MATERIAL PROVIDED =>

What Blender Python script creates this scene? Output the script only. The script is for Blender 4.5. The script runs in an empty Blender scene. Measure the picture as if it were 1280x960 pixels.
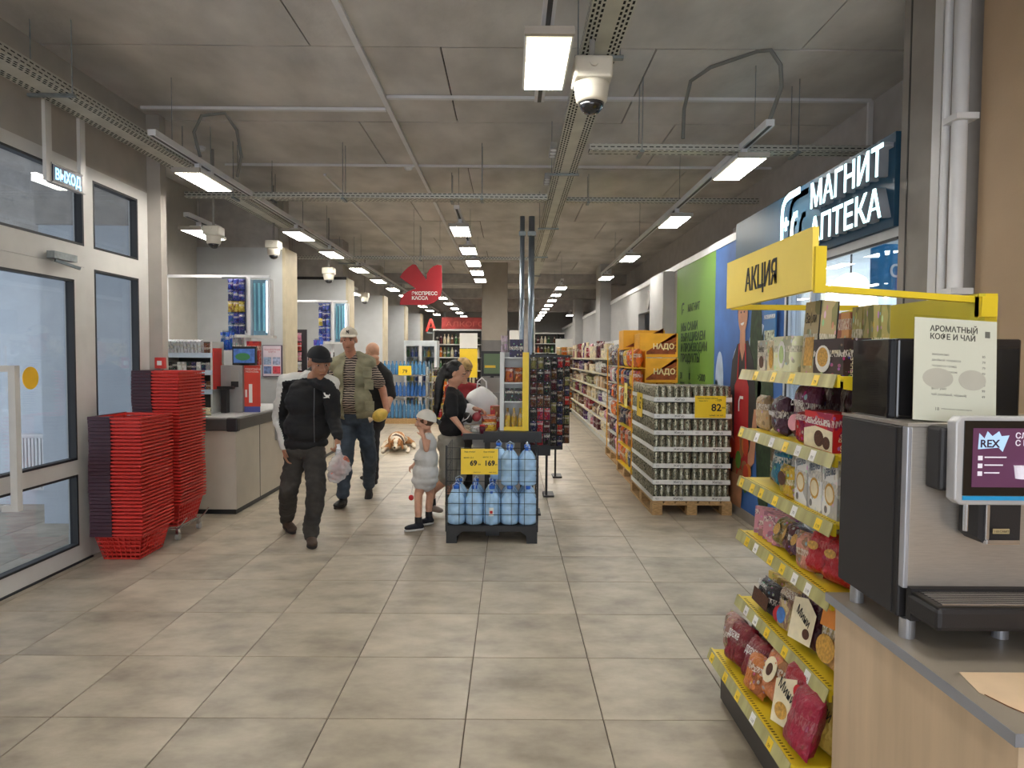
import bpy, bmesh, math, random
import numpy as np
from mathutils import Vector, Matrix, noise
random.seed(7)
S = bpy.context.scene
C = S.collection
PI = math.pi
# ------------------------------------------------------------------ camera
F, PITCH, YAW, ROLL, EYE = 840.3, .0407, .0024, .0065, 1.578
def _axes():
    cy, sy, cp, sp = math.cos(YAW), math.sin(YAW), math.cos(PITCH), math.sin(PITCH)
    f = Vector((sy*cp, cy*cp, -sp)); r = Vector((cy, -sy, 0)); u = r.cross(f)
    c, s = math.cos(ROLL), math.sin(ROLL)
    return r*c+u*s, u*c-r*s, f
RT, UP, FW = _axes()
cam_d = bpy.data.cameras.new('camera'); cam = bpy.data.objects.new('camera', cam_d); C.objects.link(cam)
cam_d.sensor_width = 36; cam_d.lens = F/1280*36; cam_d.clip_start = .05; cam_d.clip_end = 200
m = Matrix((RT, UP, -FW)).transposed().to_4x4(); m.translation = (0, 0, EYE); cam.matrix_world = m
S.camera = cam
def _ray(u, v): return FW+RT*((u-640)/F)-UP*((v-480)/F)
def at(u, v, Y):            # the world point seen at pixel u, v that lies at depth Y
    d = _ray(u, v); return Vector((0, 0, EYE))+d*(Y/d.y)
def onz(u, v, z=0):
    d = _ray(u, v); return Vector((0, 0, EYE))+d*((z-EYE)/d.z)
def onx(u, v, X):
    d = _ray(u, v); return Vector((0, 0, EYE))+d*(X/d.x)
# ------------------------------------------------------------------ world, exposure
w = bpy.data.worlds.new('overcast_sky'); S.world = w; w.use_nodes = True
nt = w.node_tree; bg = nt.nodes['Background']
tc = nt.nodes.new('ShaderNodeTexCoord'); sx = nt.nodes.new('ShaderNodeSeparateXYZ'); cr = nt.nodes.new('ShaderNodeValToRGB')
nt.links.new(tc.outputs['Generated'], sx.inputs[0]); nt.links.new(sx.outputs['Z'], cr.inputs[0]); nt.links.new(cr.outputs[0], bg.inputs[0])
cr.color_ramp.elements[0].color = (.70, .74, .80, 1); cr.color_ramp.elements[1].color = (.88, .93, 1, 1)
bg.inputs[1].default_value = 4.2
S.view_settings.view_transform = 'Standard'; S.view_settings.look = 'None'
S.view_settings.exposure = 0.45; S.view_settings.gamma = 1; S.view_settings.use_curve_mapping = False
S.cycles.max_bounces = 7; S.cycles.diffuse_bounces = 4; S.cycles.sample_clamp_indirect = 4
LAMP = 38.0
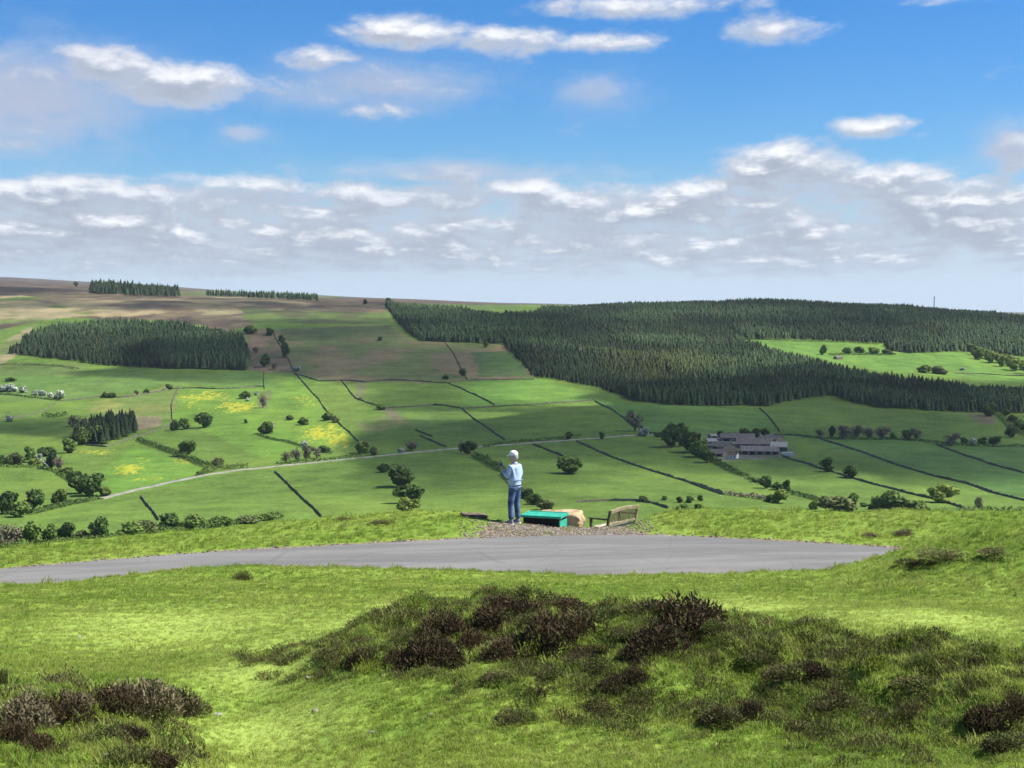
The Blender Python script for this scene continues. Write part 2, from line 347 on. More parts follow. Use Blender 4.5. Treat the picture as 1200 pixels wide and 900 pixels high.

INSTRUCTION =>
Go through the entries above and copy every line containing "Python".

EXERCISE SOLUTION =>
What Blender Python script creates this scene? Output the script only. The script is for Blender 4.5. The script runs in an empty Blender scene. Measure the picture as if it were 1280x960 pixels.
The Blender Python script for this scene continues. Write part 2, from line 347 on. More parts follow. Use Blender 4.5. Treat the picture as 1200 pixels wide and 900 pixels high.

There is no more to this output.